Boulder Oaks Golf Course News

Business

By C Wayne Dauber

I discussed the community concerns with the Boulder Oaks management in mid-March, mostly with regard to the non-maintained fallow land near the four-way stop signs. As most of us know, when the course renovation plan was first presented to the community two years ago it included the removal from play of the areas covered by three holes and a significant part of another. It had been determined that this was the only way the course could survive as a viable business because of the rapidly increasing cost of water and other resources and reduced income from lower fees and reduced play.

Boulder Oaks and the community benefited by being one of the relatively few courses in the area to receive payment for turf taken out of service. In this case it was close to seventy acres. The course is more compact than it used to be but still a full eighteen holes and a relatively few yards shorter. Without the assist from the Metropolitan Water District the course would almost certainly have gone out of business, with the whole area ending up looking much as that four corner area does now.

As part of the renovation, and as a means to provide an additional income flow, a senior assisted living facility was proposed to fill part of the vacated space. I believe that San Diego County gave some assurance they would look favorably on the kind of usage for the land, with some stipulations, and I understand that so far they have done so.

So why has nothing happened so far in that corner. We are a very regulated and monitored country. We get a lot of help from the various levels of government telling us what we can and cannot do. At one point I was told the designers had a plan ready to submit to the course owner that would likely pass County review. Before that happened there were major environmental and some safety rules changes and they were back to a major redesign of the project. That was at least half a year ago, with one of the major obstacles being emergency evacuation considerations that did not seem to be a limiting problem earlier. No one I have been able to find will provide even a guess as to when this logjam will break.
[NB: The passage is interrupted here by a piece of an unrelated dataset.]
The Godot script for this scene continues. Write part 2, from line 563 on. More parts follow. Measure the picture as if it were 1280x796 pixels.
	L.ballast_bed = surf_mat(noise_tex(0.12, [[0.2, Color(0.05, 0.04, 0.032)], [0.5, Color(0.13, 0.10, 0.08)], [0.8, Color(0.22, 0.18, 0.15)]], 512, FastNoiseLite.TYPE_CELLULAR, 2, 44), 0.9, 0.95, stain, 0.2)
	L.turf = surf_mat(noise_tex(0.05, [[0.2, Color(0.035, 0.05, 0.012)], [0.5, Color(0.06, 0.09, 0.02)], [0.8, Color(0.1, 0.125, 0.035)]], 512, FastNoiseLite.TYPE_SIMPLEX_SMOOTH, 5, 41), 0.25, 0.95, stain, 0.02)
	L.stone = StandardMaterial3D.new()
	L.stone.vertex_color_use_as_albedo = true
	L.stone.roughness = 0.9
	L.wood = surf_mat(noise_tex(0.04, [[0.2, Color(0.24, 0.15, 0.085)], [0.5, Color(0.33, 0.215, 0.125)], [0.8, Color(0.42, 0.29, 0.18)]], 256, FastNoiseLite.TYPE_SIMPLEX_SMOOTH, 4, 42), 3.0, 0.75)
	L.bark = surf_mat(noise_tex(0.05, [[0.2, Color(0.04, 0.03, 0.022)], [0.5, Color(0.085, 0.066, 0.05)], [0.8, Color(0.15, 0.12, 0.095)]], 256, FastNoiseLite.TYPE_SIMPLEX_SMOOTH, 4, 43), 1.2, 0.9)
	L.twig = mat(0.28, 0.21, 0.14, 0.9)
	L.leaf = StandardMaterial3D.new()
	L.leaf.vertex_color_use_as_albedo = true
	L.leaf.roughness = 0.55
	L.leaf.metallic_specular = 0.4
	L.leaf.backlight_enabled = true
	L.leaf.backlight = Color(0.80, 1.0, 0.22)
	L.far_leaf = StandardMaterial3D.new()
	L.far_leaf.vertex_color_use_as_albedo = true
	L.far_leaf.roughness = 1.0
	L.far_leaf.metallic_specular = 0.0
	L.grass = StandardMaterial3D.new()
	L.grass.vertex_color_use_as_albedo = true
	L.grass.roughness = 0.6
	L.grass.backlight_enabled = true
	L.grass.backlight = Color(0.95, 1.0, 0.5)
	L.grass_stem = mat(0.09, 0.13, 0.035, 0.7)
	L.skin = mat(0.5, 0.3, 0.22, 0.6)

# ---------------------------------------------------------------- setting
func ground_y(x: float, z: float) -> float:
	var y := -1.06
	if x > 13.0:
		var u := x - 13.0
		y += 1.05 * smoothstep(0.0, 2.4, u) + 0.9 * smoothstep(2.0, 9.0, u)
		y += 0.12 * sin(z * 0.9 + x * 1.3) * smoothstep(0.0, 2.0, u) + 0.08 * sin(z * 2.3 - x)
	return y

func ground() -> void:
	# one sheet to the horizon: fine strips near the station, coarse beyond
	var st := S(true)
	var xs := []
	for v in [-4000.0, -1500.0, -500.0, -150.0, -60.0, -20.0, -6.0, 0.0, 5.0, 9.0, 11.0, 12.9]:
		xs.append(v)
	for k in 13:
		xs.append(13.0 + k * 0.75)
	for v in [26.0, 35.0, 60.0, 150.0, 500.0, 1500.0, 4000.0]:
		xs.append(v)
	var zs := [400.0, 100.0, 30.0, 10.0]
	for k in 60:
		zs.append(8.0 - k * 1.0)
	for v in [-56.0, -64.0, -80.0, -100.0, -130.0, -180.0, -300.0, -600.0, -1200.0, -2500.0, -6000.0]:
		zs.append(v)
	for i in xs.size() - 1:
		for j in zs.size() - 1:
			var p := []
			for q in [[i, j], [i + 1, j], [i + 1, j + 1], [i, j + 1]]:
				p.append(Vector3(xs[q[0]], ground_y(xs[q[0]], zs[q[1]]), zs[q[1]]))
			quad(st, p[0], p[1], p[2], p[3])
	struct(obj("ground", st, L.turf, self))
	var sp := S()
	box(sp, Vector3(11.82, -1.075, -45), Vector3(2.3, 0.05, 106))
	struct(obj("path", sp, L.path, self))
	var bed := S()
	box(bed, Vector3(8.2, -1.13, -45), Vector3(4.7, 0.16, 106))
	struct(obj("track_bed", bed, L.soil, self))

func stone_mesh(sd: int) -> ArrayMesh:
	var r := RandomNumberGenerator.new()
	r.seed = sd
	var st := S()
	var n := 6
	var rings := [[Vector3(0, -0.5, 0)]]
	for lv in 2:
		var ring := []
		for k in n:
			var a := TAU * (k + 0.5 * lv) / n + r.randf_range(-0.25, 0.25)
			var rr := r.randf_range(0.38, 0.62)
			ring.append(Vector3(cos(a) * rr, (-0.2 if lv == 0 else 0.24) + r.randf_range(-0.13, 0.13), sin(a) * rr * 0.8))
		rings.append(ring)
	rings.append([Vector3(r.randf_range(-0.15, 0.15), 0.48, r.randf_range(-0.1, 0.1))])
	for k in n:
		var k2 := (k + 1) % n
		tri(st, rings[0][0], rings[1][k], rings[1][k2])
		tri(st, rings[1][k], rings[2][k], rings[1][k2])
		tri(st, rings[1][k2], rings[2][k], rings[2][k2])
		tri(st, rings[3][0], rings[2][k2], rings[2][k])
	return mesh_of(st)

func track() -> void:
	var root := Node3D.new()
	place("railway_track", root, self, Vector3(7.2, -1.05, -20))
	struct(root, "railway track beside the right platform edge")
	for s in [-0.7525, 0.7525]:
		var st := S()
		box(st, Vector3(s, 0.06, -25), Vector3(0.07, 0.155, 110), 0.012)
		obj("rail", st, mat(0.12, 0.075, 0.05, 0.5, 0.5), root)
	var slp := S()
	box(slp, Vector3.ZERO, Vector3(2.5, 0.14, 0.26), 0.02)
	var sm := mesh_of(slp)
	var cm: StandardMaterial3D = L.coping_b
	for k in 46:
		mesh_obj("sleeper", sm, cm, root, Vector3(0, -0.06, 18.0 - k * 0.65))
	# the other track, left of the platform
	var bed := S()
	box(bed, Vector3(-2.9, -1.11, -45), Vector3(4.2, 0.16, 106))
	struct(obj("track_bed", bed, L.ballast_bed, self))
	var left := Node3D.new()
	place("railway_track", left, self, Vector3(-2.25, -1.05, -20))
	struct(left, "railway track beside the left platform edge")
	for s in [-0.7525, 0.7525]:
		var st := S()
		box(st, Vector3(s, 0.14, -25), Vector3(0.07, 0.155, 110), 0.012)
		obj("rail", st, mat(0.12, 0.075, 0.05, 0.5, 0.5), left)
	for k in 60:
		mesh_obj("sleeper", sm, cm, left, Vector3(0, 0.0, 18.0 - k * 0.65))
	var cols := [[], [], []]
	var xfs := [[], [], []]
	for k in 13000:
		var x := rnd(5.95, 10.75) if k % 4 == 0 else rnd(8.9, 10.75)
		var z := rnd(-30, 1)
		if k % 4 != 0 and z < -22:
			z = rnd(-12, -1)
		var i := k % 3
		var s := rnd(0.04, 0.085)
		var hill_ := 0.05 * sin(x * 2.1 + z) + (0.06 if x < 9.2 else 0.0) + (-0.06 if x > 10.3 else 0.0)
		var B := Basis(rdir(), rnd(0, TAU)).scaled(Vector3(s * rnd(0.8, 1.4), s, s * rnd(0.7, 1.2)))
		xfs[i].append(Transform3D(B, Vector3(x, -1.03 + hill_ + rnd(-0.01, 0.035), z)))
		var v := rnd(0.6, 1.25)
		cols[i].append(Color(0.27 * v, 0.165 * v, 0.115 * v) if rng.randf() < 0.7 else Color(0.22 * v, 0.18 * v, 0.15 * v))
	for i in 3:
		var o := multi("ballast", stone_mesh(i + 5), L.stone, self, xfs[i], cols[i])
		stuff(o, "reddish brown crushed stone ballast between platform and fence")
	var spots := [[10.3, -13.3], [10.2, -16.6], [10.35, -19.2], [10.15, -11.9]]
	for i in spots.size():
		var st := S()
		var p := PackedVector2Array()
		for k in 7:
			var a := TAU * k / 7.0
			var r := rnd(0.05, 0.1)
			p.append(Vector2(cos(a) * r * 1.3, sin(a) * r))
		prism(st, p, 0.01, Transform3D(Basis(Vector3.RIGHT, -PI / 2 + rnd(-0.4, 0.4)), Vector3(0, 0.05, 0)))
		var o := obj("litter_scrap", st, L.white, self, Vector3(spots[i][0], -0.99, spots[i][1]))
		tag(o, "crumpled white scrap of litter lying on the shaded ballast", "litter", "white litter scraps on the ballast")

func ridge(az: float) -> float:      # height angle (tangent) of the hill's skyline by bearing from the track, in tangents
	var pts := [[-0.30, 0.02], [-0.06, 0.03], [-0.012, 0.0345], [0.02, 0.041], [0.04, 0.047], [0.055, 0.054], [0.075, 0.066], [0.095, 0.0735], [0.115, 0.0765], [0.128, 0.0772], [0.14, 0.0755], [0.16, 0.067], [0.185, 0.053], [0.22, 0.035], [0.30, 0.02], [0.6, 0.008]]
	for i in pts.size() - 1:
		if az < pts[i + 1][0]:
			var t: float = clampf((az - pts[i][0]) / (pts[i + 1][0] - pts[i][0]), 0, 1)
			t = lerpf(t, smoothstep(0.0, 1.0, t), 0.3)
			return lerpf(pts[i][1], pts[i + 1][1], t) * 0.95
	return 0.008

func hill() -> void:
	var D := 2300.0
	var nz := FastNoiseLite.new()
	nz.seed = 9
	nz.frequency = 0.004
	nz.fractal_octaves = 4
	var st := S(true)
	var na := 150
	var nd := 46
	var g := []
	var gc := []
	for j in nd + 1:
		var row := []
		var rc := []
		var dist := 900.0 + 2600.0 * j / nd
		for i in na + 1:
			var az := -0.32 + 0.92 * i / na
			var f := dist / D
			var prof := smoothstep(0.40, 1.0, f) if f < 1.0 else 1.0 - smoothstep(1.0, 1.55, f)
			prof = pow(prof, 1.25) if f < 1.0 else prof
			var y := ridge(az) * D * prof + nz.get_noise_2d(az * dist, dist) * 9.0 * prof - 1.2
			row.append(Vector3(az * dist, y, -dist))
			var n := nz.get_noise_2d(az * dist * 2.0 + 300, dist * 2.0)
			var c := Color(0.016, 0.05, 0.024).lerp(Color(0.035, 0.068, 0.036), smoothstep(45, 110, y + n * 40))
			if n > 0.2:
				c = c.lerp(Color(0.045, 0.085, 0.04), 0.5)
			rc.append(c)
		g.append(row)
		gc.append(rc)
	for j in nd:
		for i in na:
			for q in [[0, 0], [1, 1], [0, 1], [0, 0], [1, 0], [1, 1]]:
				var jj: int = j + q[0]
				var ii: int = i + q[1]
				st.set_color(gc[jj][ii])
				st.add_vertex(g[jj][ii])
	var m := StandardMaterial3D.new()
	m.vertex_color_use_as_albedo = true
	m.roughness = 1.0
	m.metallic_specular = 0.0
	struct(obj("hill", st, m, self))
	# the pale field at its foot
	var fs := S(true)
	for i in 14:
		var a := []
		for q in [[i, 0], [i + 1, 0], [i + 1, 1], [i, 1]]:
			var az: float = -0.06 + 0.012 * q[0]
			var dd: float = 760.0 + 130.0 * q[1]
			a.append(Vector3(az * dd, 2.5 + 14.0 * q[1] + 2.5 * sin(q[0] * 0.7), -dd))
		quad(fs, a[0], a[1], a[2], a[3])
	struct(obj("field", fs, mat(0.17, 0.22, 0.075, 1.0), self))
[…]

The Foundation has proposed a cooperative program to make some portion of the large section along Mountain Meadow Rd and Meadow Glen Way East into a park, perhaps funding some benches, picnic tables, and play equipment, but the course says it cannot afford to re-turf and maintain the area.

Here is finally some good news on the subject. I also learned during our meeting that the course is going to sod farm in the area that used to be the number ten hole, and that they are planning to include a chipping green in there as well. That will provide a grassy area on one side of the road, the golf course side, and a suitable area for parties and weddings as well.